Videogames are an Anti-humanism

by Martin Hare Michno

Courtesy of media.com

A spectre is haunting humanity – the spectre of videogames. All the powers of today have entered into a holy alliance to exorcise this spectre, from church to state. Alas, the spectre persists, and how it threatens our being! Videogames have conquered our lives, dismantled our arts, ravaged our societies, shattered our morals, butchered, wrecked and axed the very notion of humanity itself. Videogames have destroyed the boundaries between the real and the virtual, the human and the machinic. They have left us in ruin; nothing beside remains. Round the decay of our colossal wreck the bare and level sands stretch far, far away.


If ever you believed in a clear distinction between the human and the non-human, between the real and the virtual, or between the natural and the artificial, then your belief has become a myth. Forget what you know, today know ourselves to be cyborgs, not humans. The cyborg is an anti-humanist idea which understands that there is no such thing as the human essence. No entity on earth, not even the human, possesses an ‘essence’ causing it to exist independently of the other entities. An object is always a hybrid, always composite. Humanity has come to understand that the division between the animal and the human is a myth. The birch and the toad, the finch and the starfish, and the wind that carries the song of the cricket; these we now call our brothers and our sisters.

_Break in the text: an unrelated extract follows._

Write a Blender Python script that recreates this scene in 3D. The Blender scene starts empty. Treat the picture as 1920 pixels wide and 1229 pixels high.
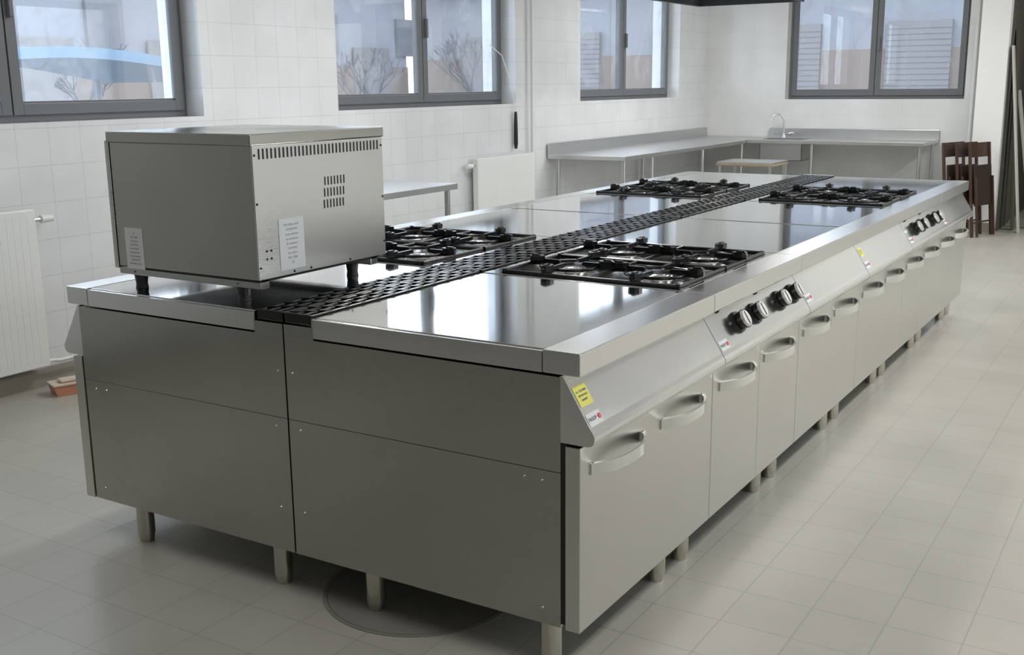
import bpy, bmesh, math, random
from mathutils import Vector, Matrix
random.seed(4)
COL = bpy.context.scene.collection
# ------------------------------------------------------------------ materials
def newmat(name):
    m = bpy.data.materials.new(name); m.use_nodes = True
    nt = m.node_tree; b = nt.nodes["Principled BSDF"]
    return m, nt, b
def plain(name, col, rough=.5, metal=0., spec=.5, emit=None, es=0.):
    m, nt, b = newmat(name)
    b.inputs["Base Color"].default_value = (*col, 1)
    b.inputs["Roughness"].default_value = rough
    b.inputs["Metallic"].default_value = metal
    b.inputs["Specular IOR Level"].default_value = spec
    n = nt.nodes.new("ShaderNodeTexNoise"); n.inputs["Scale"].default_value = 9
    g = nt.nodes.new("ShaderNodeNewGeometry"); nt.links.new(g.outputs["Position"], n.inputs["Vector"])
    r = nt.nodes.new("ShaderNodeMapRange"); r.inputs[3].default_value = max(0, rough-.05); r.inputs[4].default_value = min(1, rough+.05)
    nt.links.new(n.outputs["Fac"], r.inputs[0]); nt.links.new(r.outputs[0], b.inputs["Roughness"])
    if emit:
        b.inputs["Emission Color"].default_value = (*emit, 1); b.inputs["Emission Strength"].default_value = es
    return m
def steel(name, col, rough, stretch=(1, 1, 40), var=.12, smudge=.0, aniso=0., spots=0.):
    m, nt, b = newmat(name)
    b.inputs["Metallic"].default_value = 1
    if aniso:
        b.inputs["Anisotropic"].default_value = aniso
        tg = nt.nodes.new("ShaderNodeTangent"); tg.direction_type = 'RADIAL'; tg.axis = 'Z'; nt.links.new(tg.outputs[0], b.inputs["Tangent"])
    g = nt.nodes.new("ShaderNodeNewGeometry")
    mp = nt.nodes.new("ShaderNodeMapping"); mp.inputs["Scale"].default_value = stretch
    nt.links.new(g.outputs["Position"], mp.inputs["Vector"])
    n = nt.nodes.new("ShaderNodeTexNoise"); n.inputs["Scale"].default_value = 6; n.inputs["Detail"].default_value = 3
    nt.links.new(mp.outputs[0], n.inputs["Vector"])
    n2 = nt.nodes.new("ShaderNodeTexNoise"); n2.inputs["Scale"].default_value = 2.6; n2.inputs["Detail"].default_value = 3
    nt.links.new(g.outputs["Position"], n2.inputs["Vector"])
    r = nt.nodes.new("ShaderNodeMapRange"); r.inputs[1].default_value=.3; r.inputs[2].default_value=.7
    r.inputs[3].default_value = max(.02, rough-var*.5); r.inputs[4].default_value = rough+var*.5
    k1 = nt.nodes.new("ShaderNodeMath"); k1.operation = 'MULTIPLY'; k1.inputs[1].default_value = .25
    k2 = nt.nodes.new("ShaderNodeMath"); k2.operation = 'MULTIPLY'; k2.inputs[1].default_value = .75
    ml = nt.nodes.new("ShaderNodeMath"); ml.operation = 'ADD'
    nt.links.new(n.outputs["Fac"], k1.inputs[0]); nt.links.new(n2.outputs["Fac"], k2.inputs[0])
    nt.links.new(k1.outputs[0], ml.inputs[0]); nt.links.new(k2.outputs[0], ml.inputs[1]); nt.links.new(ml.outputs[0], r.inputs[0])
    nt.links.new(r.outputs[0], b.inputs["Roughness"])
    c = nt.nodes.new("ShaderNodeMapRange"); c.data_type = 'FLOAT_VECTOR'
    c.inputs[7].default_value = (.3,)*3; c.inputs[8].default_value = (.7,)*3
    k = .97-smudge
    c.inputs[9].default_value = tuple(x*k for x in col); c.inputs[10].default_value = tuple(min(1, x*1.02) for x in col)
    cb = nt.nodes.new("ShaderNodeCombineXYZ")
    for i in range(3): nt.links.new(ml.outputs[0], cb.inputs[i])
    nt.links.new(cb.outputs[0], c.inputs[6])
    if spots:   # faint finger marks and scuffs, clustered
        s1 = nt.nodes.new("ShaderNodeTexNoise"); s1.inputs["Scale"].default_value = 30; s1.inputs["Detail"].default_value = 2
        s2 = nt.nodes.new("ShaderNodeTexNoise"); s2.inputs["Scale"].default_value = 3.3; s2.inputs["Detail"].default_value = 1
        for s in (s1, s2): nt.links.new(g.outputs["Position"], s.inputs["Vector"])
        a1 = nt.nodes.new("ShaderNodeMapRange"); a1.inputs[1].default_value = .50; a1.inputs[2].default_value = .70
        a2 = nt.nodes.new("ShaderNodeMapRange"); a2.inputs[1].default_value = .55; a2.inputs[2].default_value = .66; a2.inputs[4].default_value = spots
        nt.links.new(s1.outputs["Fac"], a1.inputs[0]); nt.links.new(s2.outputs["Fac"], a2.inputs[0])
        pm = nt.nodes.new("ShaderNodeMath"); pm.operation = 'MULTIPLY'; nt.links.new(a1.outputs[0], pm.inputs[0]); nt.links.new(a2.outputs[0], pm.inputs[1])
        mx = nt.nodes.new("ShaderNodeMix"); mx.data_type = 'RGBA'; mx.inputs[7].default_value = (.24, .23, .20, 1)
        nt.links.new(pm.outputs[0], mx.inputs[0]); nt.links.new(c.outputs[1], mx.inputs[6]); nt.links.new(mx.outputs[2], b.inputs["Base Color"])
    else: nt.links.new(c.outputs[1], b.inputs["Base Color"])
    return m
def tiles(name, c1, c2, mortar, size, axes, rough, msize=.004, bump=.15, rough2=None, off=(0, 0)):
    m, nt, b = newmat(name)
    g = nt.nodes.new("ShaderNodeNewGeometry"); sp = nt.nodes.new("ShaderNodeSeparateXYZ"); cb = nt.nodes.new("ShaderNodeCombineXYZ")
    nt.links.new(g.outputs["Position"], sp.inputs[0])
    nt.links.new(sp.outputs[axes[0]], cb.inputs[0]); nt.links.new(sp.outputs[axes[1]], cb.inputs[1])
    mp = nt.nodes.new("ShaderNodeMapping"); mp.inputs["Location"].default_value = (off[0], off[1], 0)
    nt.links.new(cb.outputs[0], mp.inputs[0])
    t = nt.nodes.new("ShaderNodeTexBrick"); t.offset = 0; t.squash = 1
    t.inputs["Scale"].default_value = 1; t.inputs["Brick Width"].default_value = size; t.inputs["Row Height"].default_value = size
    t.inputs["Mortar Size"].default_value = msize; t.inputs["Mortar Smooth"].default_value = .3
    t.inputs["Color1"].default_value = (*c1, 1); t.inputs["Color2"].default_value = (*c2, 1); t.inputs["Mortar"].default_value = (*mortar, 1)
    nt.links.new(mp.outputs[0], t.inputs["Vector"])
    n = nt.nodes.new("ShaderNodeTexNoise"); n.inputs["Scale"].default_value = 2.2; n.inputs["Detail"].default_value = 7
    nt.links.new(g.outputs["Position"], n.inputs["Vector"])
    mr = nt.nodes.new("ShaderNodeMapRange"); mr.inputs[1].default_value = .3; mr.inputs[2].default_value = .7; mr.inputs[3].default_value = .9; mr.inputs[4].default_value = 1.03
    nt.links.new(n.outputs["Fac"], mr.inputs[0])
    hs = nt.nodes.new("ShaderNodeHueSaturation"); nt.links.new(mr.outputs[0], hs.inputs["Value"]); nt.links.new(t.outputs["Color"], hs.inputs["Color"])
    nt.links.new(hs.outputs[0], b.inputs["Base Color"])
    b.inputs["Roughness"].default_value = rough
    bp = nt.nodes.new("ShaderNodeBump"); bp.inputs["Strength"].default_value = bump; bp.inputs["Distance"].default_value = .003; bp.invert = True
    nt.links.new(t.outputs["Fac"], bp.inputs["Height"]); nt.links.new(bp.outputs[0], b.inputs["Normal"])
    return m
def glassmat():
    m = bpy.data.materials.new("window_glass"); m.use_nodes = True; nt = m.node_tree; nt.nodes.clear()
    o = nt.nodes.new("ShaderNodeOutputMaterial"); tr = nt.nodes.new("ShaderNodeBsdfTransparent"); gl = nt.nodes.new("ShaderNodeBsdfGlossy")
    tr.inputs[0].default_value = (.92, .94, .97, 1); gl.inputs["Roughness"].default_value = .01
    fr = nt.nodes.new("ShaderNodeFresnel"); fr.inputs[0].default_value = 1.6
    ad = nt.nodes.new("ShaderNodeMath"); ad.operation = 'ADD'; ad.inputs[1].default_value = .07
    # grime, plus pale haze mixed in to wash out the view outside
    n = nt.nodes.new("ShaderNodeTexNoise"); n.inputs["Scale"].default_value = 2.4; n.inputs["Detail"].default_value = 8; n.inputs["Distortion"].default_value = 1.8
    g = nt.nodes.new("ShaderNodeNewGeometry"); nt.links.new(g.outputs["Position"], n.inputs["Vector"])
    mr = nt.nodes.new("ShaderNodeMapRange"); mr.inputs[1].default_value = .47; mr.inputs[2].default_value = .70; mr.inputs[3].default_value = .08; mr.inputs[4].default_value = .42
    nt.links.new(n.outputs["Fac"], mr.inputs[0])
    df = nt.nodes.new("ShaderNodeBsdfDiffuse"); df.inputs[0].default_value = (.70, .72, .77, 1)
    tl = nt.nodes.new("ShaderNodeBsdfTranslucent"); tl.inputs[0].default_value = (.53, .55, .61, 1)
    dd = nt.nodes.new("ShaderNodeMixShader"); dd.inputs[0].default_value = .35
    nt.links.new(df.outputs[0], dd.inputs[1]); nt.links.new(tl.outputs[0], dd.inputs[2])
    m1 = nt.nodes.new("ShaderNodeMixShader"); m2 = nt.nodes.new("ShaderNodeMixShader")
    nt.links.new(mr.outputs[0], m1.inputs[0]); nt.links.new(tr.outputs[0], m1.inputs[1]); nt.links.new(dd.outputs[0], m1.inputs[2])
    nt.links.new(fr.outputs[0], ad.inputs[0]); nt.links.new(ad.outputs[0], m2.inputs[0]); nt.links.new(m1.outputs[0], m2.inputs[1]); nt.links.new(gl.outputs[0], m2.inputs[2])
    nt.links.new(m2.outputs[0], o.inputs[0]); return m

M = {}
M['steel'] = steel("brushed_steel_panel", (.445, .443, .415), .22, (3, 3, 120), .05, .06, .5, .16)
M['door'] = steel("brushed_steel_door", (.64, .636, .605), .30, (3, 3, 120), .03, .03, .4)
M['top'] = steel("polished_steel_top", (.77, .775, .775), .065, (10, .4, 1), .03)
M['rail'] = steel("satin_steel_rail", (.70, .70, .69), .20, (10, .4, 1), .03)
M['fascia'] = steel("satin_steel_fascia", (.73, .73, .72), .19, (1, .3, 10), .04)
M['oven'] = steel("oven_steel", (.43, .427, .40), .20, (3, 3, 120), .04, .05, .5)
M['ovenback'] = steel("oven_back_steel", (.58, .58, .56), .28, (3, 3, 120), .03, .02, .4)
M['table'] = steel("table_steel", (.62, .62, .62), .33, (1, 1, 1), .06)
M['chrome'] = steel("chrome", (.78, .78, .77), .16, (1, 1, 1), .04)
M['alu'] = steel("spun_aluminium", (.78, .78, .77), .33, (1, 1, 1), .04)
M['leg'] = steel("leg_steel", (.55, .53, .47), .25, (1, 1, 1), .06)
M['dark'] = plain("dark_gap", (.012, .012, .012), .6)
M['iron'] = plain("black_enamelled_cast_iron", (.008, .008, .009), .24, 0, .5)
M['pan'] = steel("burner_well_steel", (.17, .17, .17), .15, (1, 1, 1), .08)
M['knob'] = plain("black_knob_plastic", (.012, .012, .013), .3)
M['burner'] = steel("burner_cap_alloy", (.62, .62, .61), .28, (1, 1, 1), .06)
M['rubber'] = plain("black_rubber_foot", (.015, .015, .016), .45)
M['white'] = plain("white_paint", (.78, .78, .76), .35)
M['radiator'] = plain("radiator_enamel", (.80, .81, .80), .3)
M['paper'] = plain("white_label_paper", (.68, .70, .72), .5)
M['ink'] = plain("label_ink", (.08, .08, .10), .6)
M['yellow'] = plain("yellow_label", (.72, .70, .12), .5)
M['red'] = plain("red_logo", (.75, .03, .05), .5)
M['frame'] = plain("window_frame_grey", (.15, .158, .168), .42)
M['glass'] = glassmat()
M['wallx'] = tiles("white_wall_tiles_side", (.78, .795, .81), (.765, .78, .795), (.635, .648, .662), .2, (1, 2), .16, .0022, .25)
M['wally'] = tiles("white_wall_tiles_end", (.79, .795, .79), (.78, .785, .78), (.72, .73, .73), .2, (0, 2), .16, .002, .1)
M['plaster'] = plain("white_plaster", (.80, .80, .79), .6)
M['backpl'] = plain("darkened_plaster", (.38, .38, .365), .6)  # unseen back wall, colour darkened so the steel end panels reflect less light
M['floor'] = tiles("beige_floor_tiles", (.46, .447, .402), (.438, .426, .382), (.362, .35, .31), .22, (0, 1), .33, .003, .13, off=(.1, .12))
M['base'] = plain("tan_baseboard_tile", (.30, .28, .24), .4)
M['wood'] = plain("reddish_brown_wood", (.055, .028, .017), .4)
M['woodseat'] = plain("dark_brown_ply", (.03, .016, .011), .4)
M['birch'] = plain("pale_wood", (.36, .28, .18), .5)
M['board'] = plain("dark_board", (.10, .085, .06), .7)
M['boardl'] = plain("pale_board", (.50, .49, .46), .6)
M['darkwall'] = plain("dark_storage_wall", (.10, .095, .08), .8)
M['orange'] = plain("orange_carton", (.55, .25, .15), .5)
M['cream'] = plain("cream_carton", (.65, .55, .44), .5)
M['hood'] = plain("hood_dark_metal", (.10, .11, .12), .4, .6)
M['manhole'] = plain("drain_cover", (.24, .23, .205), .5)
M['manrim'] = plain("drain_rim", (.15, .145, .125), .5)
M['lamp'] = plain("lamp_diffuser", (.9, .9, .9), .5, emit=(1, .98, .94), es=8)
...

But an anti-humanist goes further to claim that the distinction between human and machine is just as blurred as it is between human and animal. It is within this blurred line that we become cyborgs. So, what of videogames? Videogames are anti-humanist precisely for their destruction of these boundaries; the real and the virtual, the natural and the artificial, the human and the machine – these entities have dissolved into one another. This is most obvious in a game like Pokémon Go, which had the virtual exist within the real and the real within the virtual. The game is then not an escape from reality, but an augmentation of it. Thus, if we expand reality within the virtual, how do we dare tell them apart?

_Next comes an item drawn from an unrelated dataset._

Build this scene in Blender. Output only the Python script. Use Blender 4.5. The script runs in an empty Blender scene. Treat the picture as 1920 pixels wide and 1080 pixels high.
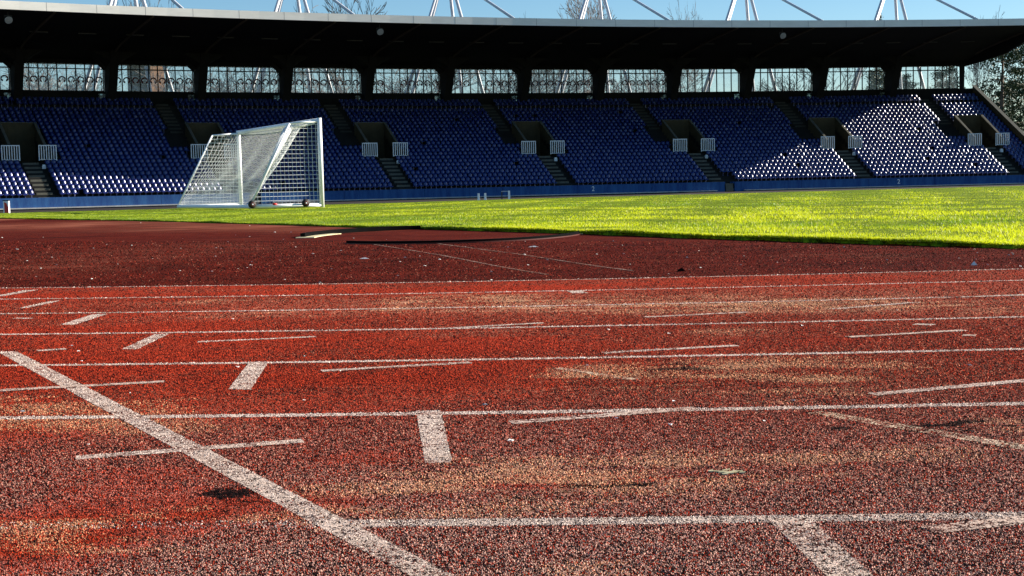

It is not only the virtual and real which become indistinguishable but the human and the machine too. In a role-playing game such as Skyrim, we pour our ‘real’ identity into a virtual figure. It is the virtual figure which then embodies us, and if it were a multiplayer game, we are recognised through the virtual body, not our real body. Not only this, but the experiences of the virtual character cause real impressions on us. It is telling, I think, when the player evokes himself into the sentence ‘I died’, although it is the virtual figure which has been killed.


Thus, when we play a videogame, we lose ourselves, not in the sense that we escape reality, but rather that we lose the very essence we believed we had. I believe videogames are the technology today which actively destroys every constructed binary: natural/artificial, human/machine, virtual/real, ego/other, mind/body, man/woman, and so on, and so on. Videogames are anti-humanist because not only do they re-define the human, they actively reject any fixed definition of the human.


For long, the humanists believed in the existence of something which is purely human, something which defines the human and differentiates us from everything non-human. They have long strived to uncover the human essence buried beneath the mass of reified and alienated history. Yet, as the humanists dig to uncover this essence, all they have dug out is their own grave.